Project

Aural Cultures

Charles Street Video is excited to welcome the following Aural Cultures Residents:
  • Lewis Kaye
  • Eimer Birkbeck
  • Kevin Ei-ichi deForest
  • Dave Dyment
  • Marla Hlady
  • Don Simmons
Aural Cultures is a sound residency hosted by CSV and curated by Jim Drobnick. Residents are exploring questions such as: How can sound embody or critique cultural values? In what ways are notions of identity and community sonically constructed? To what degree are the definitions of noise and harmony political? and How can conventions of listening be interrogated or reconceived?
Project Descriptions:

Lewis Kaye: BEFORE AND AFTER  This work will utilise source recordings of the sounds prior to and just after several musical performances. This material will be used as the harmonic foundation for an electronically realised sonic work. Central to BEFORE AND AFTER is the recognition of the centrality of the musical concert as an organizing principle central to human sociality.

Eimer Birkbeck: TWILIGHT  An audio composition capturing the communications and interactions of people at work and people at play in the city and the convergence of sound cultures in the indeterminate space of dawn. TWILIGHT is being formed through an elaborate montage of sounds sourced from the streets of Toronto, Paris, Marseilles, and Glasgow. In the twilight hours of the city, the everyday street is stripped of its functionality. Almost unconsciously, we are able to give undevided attention to the stirring of significant nothings.

Kevin Ei-ichi deForest: THE HYBRID MIX
  Working with an approach similar to that of a dance music DJ, THE HYBRID MIX consists of pre-recorded music. As a metaphor for cultural metissage, the work will use seemingly disparate music and sound elements to provide in its offspring a new mutation of genres.

Dave Dyment: I ME MIN  Every occurence of the word "I" from the Beatles' commercially released recordings is compiled and played back consecutively. What begins sounding like an investigation into narcissism soon becomes a study of variation in pitch, cadence, inflection, duration, volume, and rhythm. In many early examples from the catalogue the word "I" is sung in harmony, with up to four voices singing the singular first person.

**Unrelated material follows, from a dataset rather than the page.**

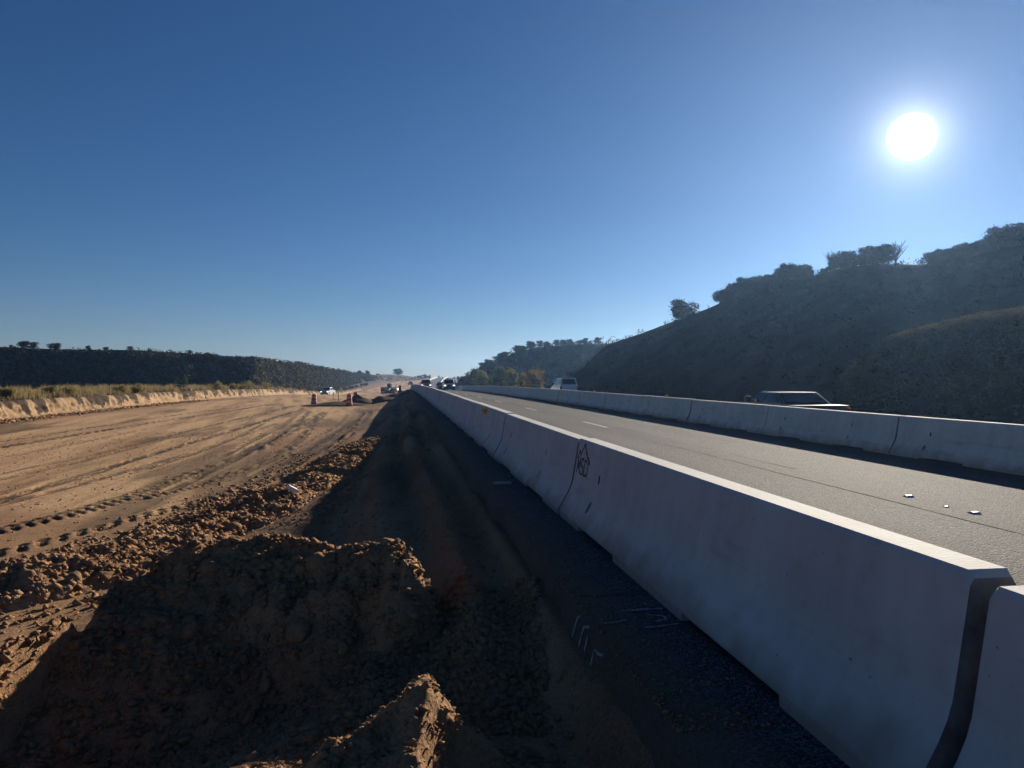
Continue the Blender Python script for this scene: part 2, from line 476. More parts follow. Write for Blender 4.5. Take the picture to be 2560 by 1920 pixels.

Marla Hlady: untitled  Modeled on a recent sound sculpture, "She Moves Throught the Fair (Pipe Whistle)", this sound piece explores architecturally scaled resonant chambers recorded consecutively and connected through one rhythm/melody made continuous even when the ambient signature changes. This project pays particular attention to the sound being produced in order to hear the distinctness of each space and how each space changes one's perception of the music that the artist performs in it.

Don Simmons: untitled
Collecting a large inventory of sounds from international films, the artist is collaging together a musical audio work that reflects on a sentimental nostalgia of beautiful breakdown. Using films made in Russia, France, France, Italy, India, Japan, and other places, the artist will appreciate from the musical soundtracks and cues that are used to simulate emotional impact. As well, quotes from these languages will appear and disappear throughout the piece. All of these subtexts will be reflecting on contemporary nomadic living, and the problematic relationship it has to media in making everything the same.